La réforme des cellules de reconversion 13 mai 2025
Interpellation de TILLIEUX Eliane à JEHOLET Pierre-Yves, Ministre wallon de l'Economie, de l'Industrie, du Numérique, de l'Emploi et de la Formation
Vous avez récemment fait part de votre volonté de réformer les cellules de reconversion en vous basant sur le modèle appliqué en Flandre et à Bruxelles.
En Wallonie, les cellules fonctionnent pendant un an, avec une prolongation possible d’une année supplémentaire, alors qu’en Flandre ou à Bruxelles, elles ne fonctionnent que six mois, avant une prise en charge des personnes par le VDAB ou Actiris.
Selon vous, le modèle flamand ou bruxellois force à un accompagnement plus rapide des travailleurs.
Vous affirmez également que les cellules de reconversion pour l’emploi ne fonctionnent pas assez bien en Wallonie en justifiant votre analyse par le taux de réinsertion de 56,5 % en 2024, soit une chute de 20 % par rapport à 2023.
Les syndicats dénoncent le fait que ces chiffres sont biaisés par le cas particulier de l'entreprise TNT. La FGTB précise que "les conditions de travail infernales dans cette entreprise ont provoqué un taux exceptionnel de malades de longue durée".
Si l'on corrige ce biais, le vrai taux de réinsertion est, selon la FGTB, de 65,87 % pour 2024 et il s'inscrit dans la moyenne sur 10 ans, qui est de 67,3 %.
Pour rappel, les travailleurs concernés ont majoritairement plus de 45 ans, sont souvent sans diplôme du secondaire et ont parfois travaillé 20 ou 30 ans dans la même entreprise.
Confirmez-vous le fait que ce taux de 56,5 % soit biaisé par les chiffres de l'entreprise TNT, comme le dénoncent les syndicats ?
Compte tenu du profil des travailleurs concernés, ce taux de réinsertion de 65,87 % peut-il sérieusement être considéré comme un échec ?
De plus, alors qu’actuellement, les cellules de reconversion sont portées par les syndicats, vous voulez les confier à des opérateurs privés, et ce au nom d’une plus grande efficacité, d’une meilleure qualité de service pour les citoyens wallons et d’une plus grande responsabilité sociale des entreprises.
Comme vous le savez, le dispositif des cellules de reconversion, initié en 1977 et institutionnalisé par décret en 2004, produit chaque année un reporting détaillé de ses résultats, comprenant notamment :
- Un détail sur les caractéristiques des entreprises et du public accompagnés ;
- Le taux d’insertion à l’emploi, selon le genre, le statut du travailleur et l’âge ;
- La nature de cette insertion selon le type de contrat trouvé (CDI, Intérim, CDD, Indépendant, etc.) ;
- Le taux de participation du public accompagné en formation, avec une répartition des filières de formations suivies.
Les données sont validées par le FOREM et, s’agissant de l’insertion, elles sont obtenues par consultation de la DIMONA et par vérification auprès des travailleurs insérés à l’emploi.
Afin de nous permettre d’apprécier la base sur laquelle vous vous appuyez pour faire vos déclarations, pouvez-vous nous communiquer les données similaires sur lesquelles vous vous basez pour des cellules pour l’emploi dont l’opérateur de reclassement est une société d’outplacement privée ?
Concernant la qualité prétendument supérieure de l’offre d’accompagnement par l’outplacement privé, il nous revient notamment que, dans le cadre de l’outplacement en Flandre et à Bruxelles, les contacts directs sont peu nombreux, la prise de contact est souvent tardive avec les travailleurs, les travailleurs manquent d’information quant à leurs obligations et l'accompagnement ne prend pas en compte les besoins spécifiques des travailleurs.
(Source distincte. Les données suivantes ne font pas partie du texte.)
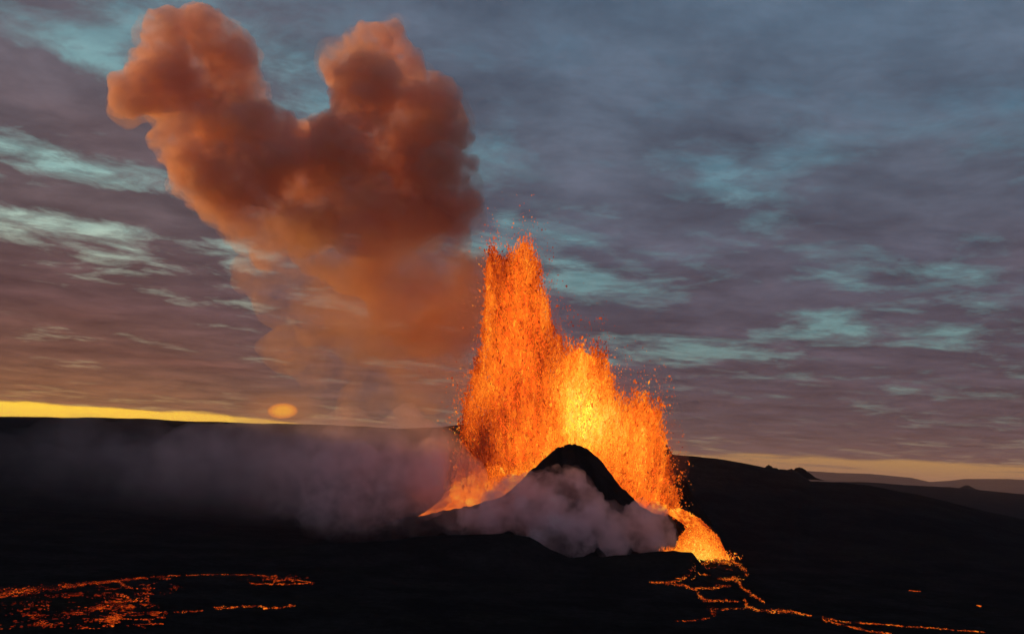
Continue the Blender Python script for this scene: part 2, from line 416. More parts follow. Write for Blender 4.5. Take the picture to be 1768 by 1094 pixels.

De plus, les consultants ne sont pas toujours spécialisés en outplacement ou en insertion socioprofessionnelle.
Concernant la nécessité d’une plus grande responsabilité sociale des entreprises, il nous semble important de rappeler que le mécanisme de recours au dispositif des cellules de reconversion a précisément été imaginé pour favoriser la responsabilité sociale des employeurs.
En effet, les fondateurs du dispositif voulaient que le dispositif soit déconnecté de la phase de concertation du volet social de la restructuration pour permettre aux représentants des travailleurs d’obtenir de meilleures conditions de sortie pour les travailleurs et travailleuses licenciés.
Cette indépendance financière du dispositif par rapport à la négociation du volet social, a régulièrement permis aux interlocuteurs sociaux de dégager des moyens pour financer des formations adaptées aux besoins des travailleurs et du marché de l’emploi ou pour mettre en place des opérations de validation de compétences.
Or, vous évoquez, comme gage de responsabilité sociale, le recours à des opérateurs privés d’outplacement qui seraient donc financés par les entreprises en restructuration, sans aucune mobilisation des deniers publics.
Ne craignez-vous pas que la suppression de l'indépendance financière du dispositif par rapport à la négociation du volet social de la restructuration soit préjudiciable aux travailleurs ?
De plus, parmi les entreprises que vous citez pour remplacer les cellules de reconversion, il y a, en première position la société Randstad Risemart à qui le fisc a réclamé 70 millions d'euros en 2023 pour avoir réorienté ses bénéfices vers la Suisse et éviter l'impôt.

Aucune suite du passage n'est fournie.